Plus autonomous warfare dev right under our noses.
Don’t rule out Tesla’s Robotaxi. I’m 10 rides in (Bay Area— around SF proper), and it’s clean, cheap, and efficient. As good or better than Waymo.
IMO: - Tesla is pushing Waymo on pricing and service areas - Tesla will drop the safety monitor in the next 6 months**
**I say this as a FSD subscriber on my own car and seeing the arch of progress, albeit with a software branch that’s supposedly 3-6 months behind Robotaxi’s
Is Tesla robotaxi actually even close to Waymo? I thought they still needed someone in the car with the robotaxi and Waymo had been operating fully autonomous for quite a while already. My understanding is that this is one of the reasons people really like Waymo, it’s like a private ride.
Tesla lost the race and won’t even be in the space in any meaningful way in a few years. They’re only limping along because they have some guy pumping the stock.
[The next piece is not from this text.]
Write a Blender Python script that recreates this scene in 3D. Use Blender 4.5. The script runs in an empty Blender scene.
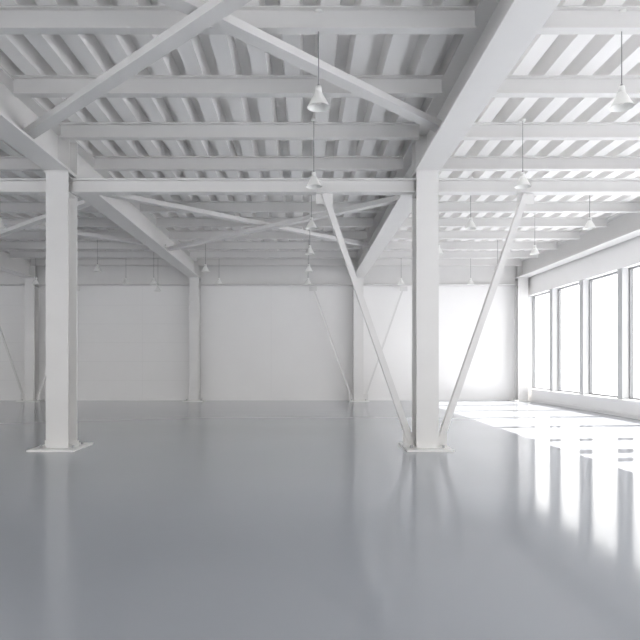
import bpy, bmesh, math
from mathutils import Vector
S=bpy.context.scene
F=592.0; CZ=1.405
XS=[-9.99,-3.99,2.01,8.01]; YF=9.78; YB=21.78; YN=-2.22
ZB=4.51; ZT=5.13

# ---------------- materials
def mat(name,col,rough=.5,metal=0,var=0.0,scale=3,bump=0,coat=0,spec=.5,emis=0):
    m=bpy.data.materials.new(name); m.use_nodes=True
    nt=m.node_tree; b=nt.nodes['Principled BSDF']
    b.inputs['Base Color'].default_value=(*col,1); b.inputs['Roughness'].default_value=rough
    b.inputs['Metallic'].default_value=metal; b.inputs['Coat Weight'].default_value=coat
    b.inputs['Coat Roughness'].default_value=.05
    b.inputs['Specular IOR Level'].default_value=spec
    tc=nt.nodes.new('ShaderNodeTexCoord'); n=nt.nodes.new('ShaderNodeTexNoise')
    n.inputs['Scale'].default_value=scale; n.inputs['Detail'].default_value=4
    nt.links.new(tc.outputs['Object'],n.inputs['Vector'])
    if var:
        r=nt.nodes.new('ShaderNodeValToRGB')
        r.color_ramp.elements[0].position=.3; r.color_ramp.elements[1].position=.7
        r.color_ramp.elements[0].color=(*[c*(1-var) for c in col],1)
        r.color_ramp.elements[1].color=(*[min(1,c*(1+var)) for c in col],1)
        nt.links.new(n.outputs['Fac'],r.inputs['Fac']); nt.links.new(r.outputs['Color'],b.inputs['Base Color'])
    if bump:
        bp=nt.nodes.new('ShaderNodeBump'); bp.inputs['Strength'].default_value=bump; bp.inputs['Distance'].default_value=.01
        nt.links.new(n.outputs['Fac'],bp.inputs['Height']); nt.links.new(bp.outputs['Normal'],b.inputs['Normal'])
    return m
M_steel=mat('steel_white_paint',(.72,.713,.705),.4,var=.015,scale=2)
M_deck=mat('deck_white_paint',(.91,.90,.89),.5,var=.01,scale=1)
M_wall=mat('wall_plaster',(.88,.872,.868),.7,var=.01,scale=.8)
M_floor=mat('epoxy_floor',(.395,.415,.445),.10,var=.02,scale=.35,spec=.26)
M_plate=mat('plate_paint',(.82,.82,.80),.4,var=.02)
M_frame=mat('window_frame_grey',(.26,.265,.27),.4,var=.02)
M_mull=mat('mullion_paint',(.50,.505,.51),.5,var=.02)
M_joint=mat('panel_joint',(.79,.785,.78),.6,var=.02)
M_lamp=mat('lamp_enamel',(.84,.84,.82),.3,var=.01)
M_bulb=mat('lamp_bulb',(.9,.88,.84),.3,var=.01)
M_cable=mat('cable_grey',(.30,.30,.30),.5,var=.02)
M_bolt=mat('bolt_zinc',(.35,.35,.36),.35,metal=.8,var=.05)
M_ground=mat('exterior_concrete',(.50,.51,.53),.9,var=.03,scale=.2)
def glassmat():
    m=bpy.data.materials.new('window_glass'); m.use_nodes=True; nt=m.node_tree; nt.nodes.clear()
    o=nt.nodes.new('ShaderNodeOutputMaterial'); mx=nt.nodes.new('ShaderNodeMixShader')
    t=nt.nodes.new('ShaderNodeBsdfTransparent'); g=nt.nodes.new('ShaderNodeBsdfGlossy')
    t.inputs[0].default_value=(.95,.95,.95,1)
    g.inputs['Roughness'].default_value=.02
    mx.inputs[0].default_value=.05
    nt.links.new(t.outputs[0],mx.inputs[1]); nt.links.new(g.outputs[0],mx.inputs[2]); nt.links.new(mx.outputs[0],o.inputs[0])
    return m
M_glass=glassmat()

# ---------------- mesh helpers
def box(bm,x0,x1,y0,y1,z0,z1,mi=0):
    v=[bm.verts.new((x,y,z)) for x in (x0,x1) for y in (y0,y1) for z in (z0,z1)]
    for q in ((0,1,3,2),(4,6,7,5),(0,4,5,1),(2,3,7,6),(0,2,6,4),(1,5,7,3)):
        f=bm.faces.new([v[i] for i in q]); f.material_index=mi
def prof(bm,pts,p0,p1,up=(0,0,1),mi=0):
    p0=Vector(p0);p1=Vector(p1);d=(p1-p0).normalized();s=d.cross(Vector(up)).normalized();u=s.cross(d)
    a=[bm.verts.new(p0+s*x+u*y) for x,y in pts]; b=[bm.verts.new(p1+s*x+u*y) for x,y in pts]
    n=len(pts)
    for i in range(n):
        f=bm.faces.new((a[i],a[(i+1)%n],b[(i+1)%n],b[i])); f.material_index=mi
    bm.faces.new(a[::-1]).material_index=mi; bm.faces.new(b).material_index=mi
def ipts(w,h,tf,tw):
    W=w/2;H=h/2;T=tw/2
    return [(-W,-H),(W,-H),(W,-H+tf),(T,-H+tf),(T,H-tf),(W,H-tf),(W,H),(-W,H),(-W,H-tf),(-T,H-tf),(-T,-H+tf),(-W,-H+tf)]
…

6 normal months, or 6 Elon months?
As I commute on a motorcycle (often in the rain, causing lower visibility) this is terrifying to me and I hope regulators in my state don't let it happen here until Tesla can prove their "camera only" approach is safe.
https://www.reuters.com/business/autos-transportation/nhtsa-...
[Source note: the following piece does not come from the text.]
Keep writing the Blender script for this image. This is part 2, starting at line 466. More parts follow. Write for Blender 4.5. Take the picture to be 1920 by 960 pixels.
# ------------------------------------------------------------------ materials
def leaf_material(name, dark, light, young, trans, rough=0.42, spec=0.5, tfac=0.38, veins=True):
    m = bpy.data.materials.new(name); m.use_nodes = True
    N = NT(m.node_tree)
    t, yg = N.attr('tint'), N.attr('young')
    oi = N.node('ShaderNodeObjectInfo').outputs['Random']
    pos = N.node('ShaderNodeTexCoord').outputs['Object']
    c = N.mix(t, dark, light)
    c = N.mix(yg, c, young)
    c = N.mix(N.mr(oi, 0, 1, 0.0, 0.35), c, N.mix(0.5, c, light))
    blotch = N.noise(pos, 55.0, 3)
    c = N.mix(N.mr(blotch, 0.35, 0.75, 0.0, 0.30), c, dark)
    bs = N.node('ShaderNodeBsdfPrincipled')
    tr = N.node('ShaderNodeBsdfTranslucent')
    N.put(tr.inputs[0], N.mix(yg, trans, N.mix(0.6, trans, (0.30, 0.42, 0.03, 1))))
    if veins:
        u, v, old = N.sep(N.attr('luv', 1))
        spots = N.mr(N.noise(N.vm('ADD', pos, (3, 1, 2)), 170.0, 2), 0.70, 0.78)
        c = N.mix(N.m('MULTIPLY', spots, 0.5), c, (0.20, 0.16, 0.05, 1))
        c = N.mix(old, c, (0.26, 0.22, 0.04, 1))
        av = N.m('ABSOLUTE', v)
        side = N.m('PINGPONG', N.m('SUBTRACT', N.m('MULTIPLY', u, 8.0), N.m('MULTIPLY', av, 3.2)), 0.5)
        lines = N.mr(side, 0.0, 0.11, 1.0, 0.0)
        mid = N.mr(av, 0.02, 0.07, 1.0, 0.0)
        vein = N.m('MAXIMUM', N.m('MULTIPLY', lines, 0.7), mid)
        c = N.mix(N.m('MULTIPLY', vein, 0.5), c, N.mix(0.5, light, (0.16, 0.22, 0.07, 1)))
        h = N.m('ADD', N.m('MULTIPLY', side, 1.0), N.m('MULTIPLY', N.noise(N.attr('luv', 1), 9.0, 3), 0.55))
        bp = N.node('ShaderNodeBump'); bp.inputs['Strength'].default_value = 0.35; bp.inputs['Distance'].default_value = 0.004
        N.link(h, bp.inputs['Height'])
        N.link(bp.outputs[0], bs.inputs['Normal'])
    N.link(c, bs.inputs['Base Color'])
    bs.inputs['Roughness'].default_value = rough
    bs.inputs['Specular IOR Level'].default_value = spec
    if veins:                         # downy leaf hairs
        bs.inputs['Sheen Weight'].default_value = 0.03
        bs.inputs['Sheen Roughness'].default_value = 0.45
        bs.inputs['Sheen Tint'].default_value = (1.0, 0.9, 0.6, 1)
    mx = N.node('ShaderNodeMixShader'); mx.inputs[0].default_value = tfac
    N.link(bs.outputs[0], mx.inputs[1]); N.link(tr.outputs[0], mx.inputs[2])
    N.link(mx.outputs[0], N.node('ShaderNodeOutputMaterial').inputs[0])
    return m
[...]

Are you talking about the Robotaxi where there’s a man sitting behind the steering wheel?
His name is Rob. Rob-o-taxi.
Or the one with the fake man behind a white lever? https://youtu.be/eAkeZqAN_qU?t=20
Next to, not behind. I see a strong future for both Waymo and Tesla in the driverless car biz.
Tesla is probably a year behind on their software, but they can scale out infinitely faster than Waymo on the hardware.
Either way, we win.
Being next to the steering wheel is worse. If the human needs to be in the car, then he should be behind the wheel. Putting him next to the wheel is categorically stupid and only serves as theater for fools.
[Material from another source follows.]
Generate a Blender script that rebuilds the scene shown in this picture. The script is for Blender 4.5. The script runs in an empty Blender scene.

No, I'm pretty sure this one is the one where he is behind the steering wheel.
I'm always flabbergasted by Tesla fans' commitment to vastly inferior product and their insistence that the big breakthrough is "just around the corner bro, believe me". I'm pretty sure you all just have Stockholm Syndrome after paying for FSD in like 2019 and ingesting copium for over 5 years. I hope you reach a place in your life where you have the confidence to ask for a higher standard.